◆ Required work ◆
Every line below is to be quoted exactly, with nothing added or dropped.

A run of records:

------------

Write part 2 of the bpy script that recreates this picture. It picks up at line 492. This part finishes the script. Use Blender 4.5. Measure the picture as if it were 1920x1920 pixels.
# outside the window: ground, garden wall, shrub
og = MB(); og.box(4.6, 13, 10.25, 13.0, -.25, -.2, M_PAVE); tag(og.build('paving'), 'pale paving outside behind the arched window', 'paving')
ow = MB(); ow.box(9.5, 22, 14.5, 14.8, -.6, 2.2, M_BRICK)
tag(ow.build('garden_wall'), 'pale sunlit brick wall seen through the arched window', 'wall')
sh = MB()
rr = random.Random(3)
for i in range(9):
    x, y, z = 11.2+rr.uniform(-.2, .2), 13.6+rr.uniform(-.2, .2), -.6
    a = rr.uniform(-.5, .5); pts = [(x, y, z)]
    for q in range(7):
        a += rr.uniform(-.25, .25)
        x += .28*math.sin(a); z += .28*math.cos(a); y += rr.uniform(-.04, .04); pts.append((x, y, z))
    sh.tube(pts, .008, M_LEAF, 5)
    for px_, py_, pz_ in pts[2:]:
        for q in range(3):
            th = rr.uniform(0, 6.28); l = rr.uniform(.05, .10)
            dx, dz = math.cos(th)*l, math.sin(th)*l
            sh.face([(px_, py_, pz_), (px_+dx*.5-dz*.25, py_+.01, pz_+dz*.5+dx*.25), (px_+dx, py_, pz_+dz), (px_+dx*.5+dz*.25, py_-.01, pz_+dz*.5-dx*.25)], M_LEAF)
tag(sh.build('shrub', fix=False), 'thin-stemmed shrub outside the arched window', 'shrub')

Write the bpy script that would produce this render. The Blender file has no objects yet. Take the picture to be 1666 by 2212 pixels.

------------

◆ Result ◆
Write part 2 of the bpy script that recreates this picture. It picks up at line 492. This part finishes the script. Use Blender 4.5. Measure the picture as if it were 1920x1920 pixels.
# outside the window: ground, garden wall, shrub
og = MB(); og.box(4.6, 13, 10.25, 13.0, -.25, -.2, M_PAVE); tag(og.build('paving'), 'pale paving outside behind the arched window', 'paving')
ow = MB(); ow.box(9.5, 22, 14.5, 14.8, -.6, 2.2, M_BRICK)
tag(ow.build('garden_wall'), 'pale sunlit brick wall seen through the arched window', 'wall')
sh = MB()
rr = random.Random(3)
for i in range(9):
    x, y, z = 11.2+rr.uniform(-.2, .2), 13.6+rr.uniform(-.2, .2), -.6
    a = rr.uniform(-.5, .5); pts = [(x, y, z)]
    for q in range(7):
        a += rr.uniform(-.25, .25)
        x += .28*math.sin(a); z += .28*math.cos(a); y += rr.uniform(-.04, .04); pts.append((x, y, z))
    sh.tube(pts, .008, M_LEAF, 5)
    for px_, py_, pz_ in pts[2:]:
        for q in range(3):
            th = rr.uniform(0, 6.28); l = rr.uniform(.05, .10)
            dx, dz = math.cos(th)*l, math.sin(th)*l
            sh.face([(px_, py_, pz_), (px_+dx*.5-dz*.25, py_+.01, pz_+dz*.5+dx*.25), (px_+dx, py_, pz_+dz), (px_+dx*.5+dz*.25, py_-.01, pz_+dz*.5-dx*.25)], M_LEAF)
tag(sh.build('shrub', fix=False), 'thin-stemmed shrub outside the arched window', 'shrub')

Write the bpy script that would produce this render. The Blender file has no objects yet. Take the picture to be 1666 by 2212 pixels.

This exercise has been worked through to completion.